3 ways to make your participatory tools more effective

Participatory methods emerged as an alternative tool to traditional-style development methods in the 1970s and have been well-used for development practice since the 1990s. The tools have become popular among researchers because they challenge the traditional top-down system of work by propagating a more linear method towards addressing development issues.  Moreover, they are positive and inclusive because they allow researchers to step outside power structures, shed privilege positions and adopt a listening and observing tactic rather than a question-answer approach on field. It allows participants to voice their own reality and define their own empowerment, thereby giving researchers a more realistic approach of the situation.

However, as researchers, it is necessary to take certain precautions while using participatory tools as unintended consequences can be detrimental to the scope of the social program. Here are a few things which I feel are essential to be considered by development professionals when using participatory tools:

  1. Be conscious about existing norms and structures

Since participatory tools are often used as a quick method to get data and information when there are time constraints, it is significant to keep in mind local customs and values and be aware about existing power structures and gender relations in the community. Disconnect and differences in beliefs between development professionals and communities can be stark. This can be resolved by doing prior secondary research before field visits, or time permitting, connecting with people who have lived or worked there – to comprehend popular beliefs, notions and idiosyncrasies. This will help in understanding the context before visiting the field as well as avoiding any surprises.

  1. Do not misrepresent or ignore data

In line with the above point, development practitioners should be empathetic, non-judgemental and not make assumptions about the participants’ way of life.  Evident issues, if present, such as rigid gender norms and power structures can be discussed in a non-threatening way by opening spaces for healthy conversations rather than outright attacking them for their traditionally held beliefs and values.

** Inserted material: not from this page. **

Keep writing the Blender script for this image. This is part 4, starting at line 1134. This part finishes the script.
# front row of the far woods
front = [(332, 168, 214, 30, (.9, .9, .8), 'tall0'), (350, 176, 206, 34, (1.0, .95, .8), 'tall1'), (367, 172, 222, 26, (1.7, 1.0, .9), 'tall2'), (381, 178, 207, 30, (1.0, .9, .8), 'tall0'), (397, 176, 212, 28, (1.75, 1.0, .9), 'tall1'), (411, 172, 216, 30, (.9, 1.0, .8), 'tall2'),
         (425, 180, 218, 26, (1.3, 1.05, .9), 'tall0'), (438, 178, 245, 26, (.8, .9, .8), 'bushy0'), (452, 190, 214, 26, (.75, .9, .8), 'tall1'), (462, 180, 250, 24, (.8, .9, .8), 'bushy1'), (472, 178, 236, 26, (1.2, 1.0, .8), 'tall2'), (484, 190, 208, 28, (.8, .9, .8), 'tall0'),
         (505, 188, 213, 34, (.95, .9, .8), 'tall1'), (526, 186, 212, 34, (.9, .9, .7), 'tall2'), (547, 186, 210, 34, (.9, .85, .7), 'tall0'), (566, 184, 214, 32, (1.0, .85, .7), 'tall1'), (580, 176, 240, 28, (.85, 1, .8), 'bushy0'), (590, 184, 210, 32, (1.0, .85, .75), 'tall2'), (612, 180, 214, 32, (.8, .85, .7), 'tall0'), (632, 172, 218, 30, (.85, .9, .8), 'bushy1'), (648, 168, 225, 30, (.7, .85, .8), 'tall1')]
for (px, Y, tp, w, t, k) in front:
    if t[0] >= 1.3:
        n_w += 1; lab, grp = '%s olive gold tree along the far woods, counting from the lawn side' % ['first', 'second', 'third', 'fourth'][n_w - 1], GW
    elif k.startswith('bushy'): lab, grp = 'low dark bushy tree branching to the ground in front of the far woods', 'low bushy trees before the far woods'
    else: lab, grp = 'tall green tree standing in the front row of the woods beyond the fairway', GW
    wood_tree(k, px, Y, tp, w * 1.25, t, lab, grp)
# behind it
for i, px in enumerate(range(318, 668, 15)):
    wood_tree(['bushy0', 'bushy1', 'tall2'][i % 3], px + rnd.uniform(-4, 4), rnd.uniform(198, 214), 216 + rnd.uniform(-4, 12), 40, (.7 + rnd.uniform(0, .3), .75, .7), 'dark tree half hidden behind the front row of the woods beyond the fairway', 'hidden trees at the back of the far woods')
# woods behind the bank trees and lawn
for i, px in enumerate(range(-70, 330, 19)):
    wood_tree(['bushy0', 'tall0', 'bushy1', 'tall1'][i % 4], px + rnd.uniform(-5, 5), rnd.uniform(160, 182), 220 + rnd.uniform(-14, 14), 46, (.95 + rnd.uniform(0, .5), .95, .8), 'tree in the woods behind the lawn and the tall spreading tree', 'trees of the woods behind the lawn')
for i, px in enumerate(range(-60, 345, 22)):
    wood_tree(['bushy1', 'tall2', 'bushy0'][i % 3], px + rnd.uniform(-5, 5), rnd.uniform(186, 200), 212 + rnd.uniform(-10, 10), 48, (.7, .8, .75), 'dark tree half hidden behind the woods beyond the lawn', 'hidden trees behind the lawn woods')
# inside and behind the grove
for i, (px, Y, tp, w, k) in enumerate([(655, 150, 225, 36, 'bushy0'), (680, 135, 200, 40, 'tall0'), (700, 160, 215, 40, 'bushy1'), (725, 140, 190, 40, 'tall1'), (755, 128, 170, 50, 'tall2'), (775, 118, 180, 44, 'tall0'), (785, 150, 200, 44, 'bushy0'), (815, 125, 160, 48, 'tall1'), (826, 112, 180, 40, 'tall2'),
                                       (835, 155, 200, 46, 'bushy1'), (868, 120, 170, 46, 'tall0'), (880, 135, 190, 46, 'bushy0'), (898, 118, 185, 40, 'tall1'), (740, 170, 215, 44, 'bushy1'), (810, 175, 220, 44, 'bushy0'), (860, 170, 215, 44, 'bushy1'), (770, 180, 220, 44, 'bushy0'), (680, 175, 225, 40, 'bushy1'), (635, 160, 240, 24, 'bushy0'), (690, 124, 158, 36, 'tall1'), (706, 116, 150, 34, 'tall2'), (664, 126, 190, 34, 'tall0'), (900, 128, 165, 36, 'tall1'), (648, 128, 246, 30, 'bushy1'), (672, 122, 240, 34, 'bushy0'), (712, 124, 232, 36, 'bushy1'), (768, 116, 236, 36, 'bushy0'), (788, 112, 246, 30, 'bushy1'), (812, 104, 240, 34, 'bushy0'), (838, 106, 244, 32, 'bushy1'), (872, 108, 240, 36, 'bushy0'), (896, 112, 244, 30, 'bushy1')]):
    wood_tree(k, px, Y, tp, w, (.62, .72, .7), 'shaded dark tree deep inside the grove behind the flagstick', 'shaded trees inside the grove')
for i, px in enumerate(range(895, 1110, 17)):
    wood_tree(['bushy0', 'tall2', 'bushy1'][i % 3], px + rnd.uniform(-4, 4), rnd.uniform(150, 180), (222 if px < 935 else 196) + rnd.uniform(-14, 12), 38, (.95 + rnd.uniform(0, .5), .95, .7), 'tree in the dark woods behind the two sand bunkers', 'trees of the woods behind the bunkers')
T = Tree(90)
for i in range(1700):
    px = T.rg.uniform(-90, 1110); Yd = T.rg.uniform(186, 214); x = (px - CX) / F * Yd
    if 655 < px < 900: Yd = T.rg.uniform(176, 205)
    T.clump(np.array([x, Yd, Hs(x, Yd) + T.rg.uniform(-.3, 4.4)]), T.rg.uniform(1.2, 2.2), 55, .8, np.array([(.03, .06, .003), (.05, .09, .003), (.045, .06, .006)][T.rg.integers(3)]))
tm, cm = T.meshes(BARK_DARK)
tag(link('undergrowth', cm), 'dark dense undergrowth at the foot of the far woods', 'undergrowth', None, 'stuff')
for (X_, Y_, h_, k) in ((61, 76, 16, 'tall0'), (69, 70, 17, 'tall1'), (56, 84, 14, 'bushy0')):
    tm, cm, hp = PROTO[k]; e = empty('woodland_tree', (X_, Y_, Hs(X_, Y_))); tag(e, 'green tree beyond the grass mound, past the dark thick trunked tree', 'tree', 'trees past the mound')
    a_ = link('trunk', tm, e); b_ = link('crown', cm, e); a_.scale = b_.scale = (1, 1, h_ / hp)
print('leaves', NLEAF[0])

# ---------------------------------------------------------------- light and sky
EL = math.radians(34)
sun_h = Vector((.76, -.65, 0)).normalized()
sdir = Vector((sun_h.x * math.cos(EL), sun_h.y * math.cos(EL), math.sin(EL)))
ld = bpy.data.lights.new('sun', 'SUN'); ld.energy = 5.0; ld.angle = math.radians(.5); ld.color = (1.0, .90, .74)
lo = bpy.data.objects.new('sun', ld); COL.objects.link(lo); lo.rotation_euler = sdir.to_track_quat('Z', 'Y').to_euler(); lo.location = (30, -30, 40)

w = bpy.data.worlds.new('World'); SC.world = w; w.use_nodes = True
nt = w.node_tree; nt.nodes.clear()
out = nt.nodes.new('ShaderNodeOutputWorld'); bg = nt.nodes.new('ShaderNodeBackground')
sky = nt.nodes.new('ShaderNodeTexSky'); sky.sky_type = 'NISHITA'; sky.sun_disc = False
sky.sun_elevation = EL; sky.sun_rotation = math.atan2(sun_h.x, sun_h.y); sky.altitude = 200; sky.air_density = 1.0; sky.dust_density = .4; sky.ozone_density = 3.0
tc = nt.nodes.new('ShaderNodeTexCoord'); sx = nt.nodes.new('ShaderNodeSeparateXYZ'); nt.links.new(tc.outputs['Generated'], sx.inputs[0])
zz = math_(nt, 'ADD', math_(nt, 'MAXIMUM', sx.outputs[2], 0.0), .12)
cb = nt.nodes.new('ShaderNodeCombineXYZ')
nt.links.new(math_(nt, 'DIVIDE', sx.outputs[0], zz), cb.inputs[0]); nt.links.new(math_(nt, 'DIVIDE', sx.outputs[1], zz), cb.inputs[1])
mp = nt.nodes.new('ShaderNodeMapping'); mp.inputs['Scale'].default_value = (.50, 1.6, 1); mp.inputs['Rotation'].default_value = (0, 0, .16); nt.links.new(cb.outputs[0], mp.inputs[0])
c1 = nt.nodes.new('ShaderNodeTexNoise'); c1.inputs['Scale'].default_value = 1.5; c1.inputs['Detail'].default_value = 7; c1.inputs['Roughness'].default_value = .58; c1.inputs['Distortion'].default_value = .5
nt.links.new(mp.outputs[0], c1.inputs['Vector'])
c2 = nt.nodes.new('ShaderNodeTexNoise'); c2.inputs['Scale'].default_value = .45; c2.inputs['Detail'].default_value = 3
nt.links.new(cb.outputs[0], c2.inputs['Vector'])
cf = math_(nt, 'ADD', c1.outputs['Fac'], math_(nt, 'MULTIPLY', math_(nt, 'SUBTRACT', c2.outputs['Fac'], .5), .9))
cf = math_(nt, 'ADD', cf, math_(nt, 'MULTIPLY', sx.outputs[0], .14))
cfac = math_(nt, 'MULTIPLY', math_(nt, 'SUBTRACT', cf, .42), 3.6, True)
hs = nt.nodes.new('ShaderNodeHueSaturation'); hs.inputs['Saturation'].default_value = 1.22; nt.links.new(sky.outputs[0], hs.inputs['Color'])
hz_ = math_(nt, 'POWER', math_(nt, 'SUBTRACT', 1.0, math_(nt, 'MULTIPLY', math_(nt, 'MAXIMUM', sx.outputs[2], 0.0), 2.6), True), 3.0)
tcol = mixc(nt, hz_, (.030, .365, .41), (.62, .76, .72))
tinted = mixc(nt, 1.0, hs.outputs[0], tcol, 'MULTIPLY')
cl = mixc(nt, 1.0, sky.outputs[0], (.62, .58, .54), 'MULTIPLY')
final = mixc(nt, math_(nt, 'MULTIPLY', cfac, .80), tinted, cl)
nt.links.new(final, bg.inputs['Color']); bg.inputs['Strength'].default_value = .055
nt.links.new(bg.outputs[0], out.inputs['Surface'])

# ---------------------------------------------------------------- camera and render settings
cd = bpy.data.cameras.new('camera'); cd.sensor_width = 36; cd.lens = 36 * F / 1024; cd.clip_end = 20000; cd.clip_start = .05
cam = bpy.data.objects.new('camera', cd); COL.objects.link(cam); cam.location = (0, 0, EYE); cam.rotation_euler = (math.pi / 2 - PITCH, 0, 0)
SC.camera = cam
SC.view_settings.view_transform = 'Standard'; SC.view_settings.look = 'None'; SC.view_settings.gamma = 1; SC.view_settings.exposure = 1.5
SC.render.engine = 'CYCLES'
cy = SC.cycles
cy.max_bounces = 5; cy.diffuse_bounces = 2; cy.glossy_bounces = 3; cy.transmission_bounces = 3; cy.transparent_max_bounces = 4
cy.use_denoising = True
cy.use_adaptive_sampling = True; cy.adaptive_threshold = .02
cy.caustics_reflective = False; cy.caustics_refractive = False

As such, facilitators should constantly work on their observation, facilitation and interview skills and rapport-building efforts so that data is not misrepresented or ignored and that they are sensitive to non-verbal cultural cues. As posed by Robert Chambers in 1997, these questions should be constantly on the researcher’s mind:

  • Whose knowledge counts?
  • Whose values?
  • Whose criteria and preferences?
  • Whose appraisal, analysis and planning?
  • Whose action?
  • Whose monitoring and evaluation?
  • Whose learning?
  • Whose empowerment?
  • Whose reality counts?

This will help in analysing all perspectives and information without biases taking the lead.

  1. Do not dominate the process

Likewise, facilitators should pay attention to the participation process by taking a step back, and allowing participant to take the centre-stage. If researchers notice non-participation from marginalised groups, alternate spaces should be created for them to participate effectively. For example, if community leaders are dominating activities and exercises, the facilitator should find ways to steer power away from them towards marginalised or subordinate groups or conduct activities with them separately. Lastly, all stakeholders should be identified and engaged with to get wider perspective of the topic.

In the end, participatory tools are a reflective practice for both the researcher and the participant.